Halkın Kurtuluş Partisi Çorum İl Örgütü Kurma Girişimi, 2 Temmuz Sivas Olaylarının 22. yıldönümü nedeniyle bir açıklama yaptı.
Açıklamada; "Bu ihanetlerinin ve yaptıkları katliamların hesabı er geç sorulacaktır" denildi.
Açıklamada özetle şu ifadeler yer aldı:
"Bundan 22 yıl önce, Sivas’ta Pir Sultan Abdal Şenlikler’ine katılan 33 aydınımız, insanımız göz göre göre, devletin gözetiminde Ortaçağcı gericiler tarafından hunharca katledildi. Saatlerce kuşatıldıkları otel binasında sanki seyirlik bir oyun sergiler gibi dünyanın gözünün içine baka baka katledildiler.
Bu katliamı planlayanlar günler öncesinden provokatif yayınlar yaparak halkı kışkırtıyorlardı. Katliam günü yani 2 Temmuz’da camilerden halkı kışkırtarak Madımak Oteli'ne doğru yönlendirmişler, “Kahrolsun Laiklik”, “Cumhuriyet Sivas’ta Kuruldu Sivas’ta Yıkılacak”, “Yaşasın Kıyamımız” sloganlarıyla gerici bir ayaklanma başlatmışlardı. Gözleri o kadar dönmüştü ki, tekbir sesleri getirerek Madımak Oteli’ni ateşe vermişler ve otelde bulunan insanların ölmelerini sevinçle izlemişlerdi. Sözde yangına müdahale etmeye gelen itfaiye ekibini de engellemişlerdi.
O ana tanıklık eden insanların anlatımları bugün bile tüylerimizi diken diken ediyor. Böylesi bir katliam unutturulabilir mi? Bu katliamı unutmak suça ortak olmak değil midir? Onun için bu katliamı ne unuturuz ne de affederiz.
Bu katliamı yapanlar ise bugün Suriye’de de, Irak’ta da katliamlar yapan Ortaçağcı gericilerdir. Ortaçağcı gericilik, hep emperyalistlerin maşası olmuştur ülkemizde ve Ortadoğu’da. Ne zaman ilerici bir halk hareketi, ya da gençlik hareketi geliştiyse ya da iktidardaysa AB-D uşağı, maşası bu gerici güruh her türlü silahla donatılarak, parayla beslenerek üstlerine saldırttırılmıştır. Amerikan Emperyalizminin 6. Filo’sunu protesto eden devrimci gençliğimize saldıranlar bunlardı. Maraş, Çorum Katliamı’nı yapanlar bunlardı. Afganistan’da, Pakistan’da emperyalistlerin maşalığını yapanlar bunlardı. Ve bugün başta Suriye olmak üzere, Irak’ta ve diğer Ortadoğu ülkelerinde katliamlar yapanlar bunlardır.

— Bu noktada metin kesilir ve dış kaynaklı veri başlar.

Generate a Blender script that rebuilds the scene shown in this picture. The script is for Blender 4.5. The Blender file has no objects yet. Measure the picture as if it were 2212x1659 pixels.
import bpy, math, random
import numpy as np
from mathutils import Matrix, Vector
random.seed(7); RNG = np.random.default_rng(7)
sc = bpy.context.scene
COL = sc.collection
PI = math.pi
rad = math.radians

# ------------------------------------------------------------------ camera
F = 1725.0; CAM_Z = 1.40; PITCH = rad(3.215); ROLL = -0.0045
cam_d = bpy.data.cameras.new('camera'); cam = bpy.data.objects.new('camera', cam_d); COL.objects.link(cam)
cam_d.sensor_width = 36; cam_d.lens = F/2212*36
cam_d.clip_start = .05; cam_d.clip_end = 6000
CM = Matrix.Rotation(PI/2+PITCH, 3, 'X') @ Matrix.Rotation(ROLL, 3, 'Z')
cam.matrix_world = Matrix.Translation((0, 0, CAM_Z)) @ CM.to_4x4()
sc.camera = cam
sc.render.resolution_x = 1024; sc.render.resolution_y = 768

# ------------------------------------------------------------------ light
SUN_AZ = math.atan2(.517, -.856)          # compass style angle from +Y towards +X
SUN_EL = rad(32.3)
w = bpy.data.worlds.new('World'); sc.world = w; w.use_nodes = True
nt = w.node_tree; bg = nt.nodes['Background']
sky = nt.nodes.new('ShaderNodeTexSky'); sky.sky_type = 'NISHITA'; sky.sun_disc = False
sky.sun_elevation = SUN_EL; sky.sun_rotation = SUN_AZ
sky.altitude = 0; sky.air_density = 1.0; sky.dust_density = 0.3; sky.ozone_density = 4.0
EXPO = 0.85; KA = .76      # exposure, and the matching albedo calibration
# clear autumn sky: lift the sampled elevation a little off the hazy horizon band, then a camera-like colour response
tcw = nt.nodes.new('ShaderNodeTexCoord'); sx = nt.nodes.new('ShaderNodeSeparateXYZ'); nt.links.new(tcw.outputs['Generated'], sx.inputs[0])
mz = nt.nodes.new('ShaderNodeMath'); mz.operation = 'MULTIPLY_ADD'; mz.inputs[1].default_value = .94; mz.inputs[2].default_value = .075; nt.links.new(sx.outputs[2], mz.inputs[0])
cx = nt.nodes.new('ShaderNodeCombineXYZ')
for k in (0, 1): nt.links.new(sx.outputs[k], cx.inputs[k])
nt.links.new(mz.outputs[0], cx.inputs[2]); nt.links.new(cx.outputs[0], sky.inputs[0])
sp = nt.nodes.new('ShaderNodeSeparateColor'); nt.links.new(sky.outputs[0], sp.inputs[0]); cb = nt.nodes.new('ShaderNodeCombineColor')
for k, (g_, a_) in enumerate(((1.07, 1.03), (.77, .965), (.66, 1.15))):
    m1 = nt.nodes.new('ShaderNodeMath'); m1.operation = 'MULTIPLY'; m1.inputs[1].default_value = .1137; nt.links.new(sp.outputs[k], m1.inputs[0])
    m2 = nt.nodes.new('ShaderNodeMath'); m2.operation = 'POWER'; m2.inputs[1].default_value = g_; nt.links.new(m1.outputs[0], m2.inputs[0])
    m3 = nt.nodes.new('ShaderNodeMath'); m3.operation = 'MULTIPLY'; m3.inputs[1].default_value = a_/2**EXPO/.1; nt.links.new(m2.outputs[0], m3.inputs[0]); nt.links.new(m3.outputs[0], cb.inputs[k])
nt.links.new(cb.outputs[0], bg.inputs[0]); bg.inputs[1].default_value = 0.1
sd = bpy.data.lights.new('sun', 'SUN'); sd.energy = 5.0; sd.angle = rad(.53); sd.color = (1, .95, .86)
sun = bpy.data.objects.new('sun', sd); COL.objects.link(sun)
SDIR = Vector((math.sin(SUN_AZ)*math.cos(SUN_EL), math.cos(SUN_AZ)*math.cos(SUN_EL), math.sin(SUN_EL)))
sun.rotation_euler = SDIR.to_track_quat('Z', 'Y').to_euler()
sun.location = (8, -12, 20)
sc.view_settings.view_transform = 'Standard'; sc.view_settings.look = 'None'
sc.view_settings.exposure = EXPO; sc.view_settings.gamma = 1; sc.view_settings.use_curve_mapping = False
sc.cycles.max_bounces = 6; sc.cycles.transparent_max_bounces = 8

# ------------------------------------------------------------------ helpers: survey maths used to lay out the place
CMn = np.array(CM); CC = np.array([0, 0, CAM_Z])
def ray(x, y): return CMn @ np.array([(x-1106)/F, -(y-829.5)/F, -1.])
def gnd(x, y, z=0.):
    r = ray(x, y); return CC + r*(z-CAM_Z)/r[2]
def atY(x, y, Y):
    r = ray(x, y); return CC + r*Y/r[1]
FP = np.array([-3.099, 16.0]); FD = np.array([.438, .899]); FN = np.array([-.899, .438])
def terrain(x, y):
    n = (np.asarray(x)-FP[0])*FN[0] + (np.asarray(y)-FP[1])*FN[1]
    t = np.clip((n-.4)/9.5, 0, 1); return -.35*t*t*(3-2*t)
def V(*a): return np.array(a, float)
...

Tayyipgiller, bildiğimiz gibi Sivas Katliamı davasını zaman aşımına uğratmış, Tayyip bu durum için “hayırlı olsun” demiştir. Yine Sivas Katliamı’nda, dönemin başbakanı Tansu Çiller “Çok şükür halktan insanlara bir şey olmamıştır” diyecek kadar alçalmıştır. Onlar için bu söylemler gayet doğal ve sıradan açıklamalardır. Çünkü onların fıtratında insana düşmanlık vardır. Onların fıtratında doğaya, hayvana, çevreye düşmanlık vardır, kadına düşmanlık vardır.
Bildiğimiz  gibi Tayyipgiller büyük Gezi İsyanı’mızda da gençlerimizi katletmişlerdi. Yani sözün kısası insana düşmanlık, kadına düşmanlık, çevreye ve doğaya düşmanlık, hayvana düşmanlık Ortaçağcı gericiliğin fıtratında var.
Bu ihanetlerinin ve yaptıkları katliamların hesabı er geç sorulacaktır. Gün; sadece yitirdiğimiz onurlu, namuslu, yurtsever, laik insanlarımızı ağıtlarımızla anma günü değil, onların anılarını ve özlemlerini mücadelelerimizle yaşatma günüdür."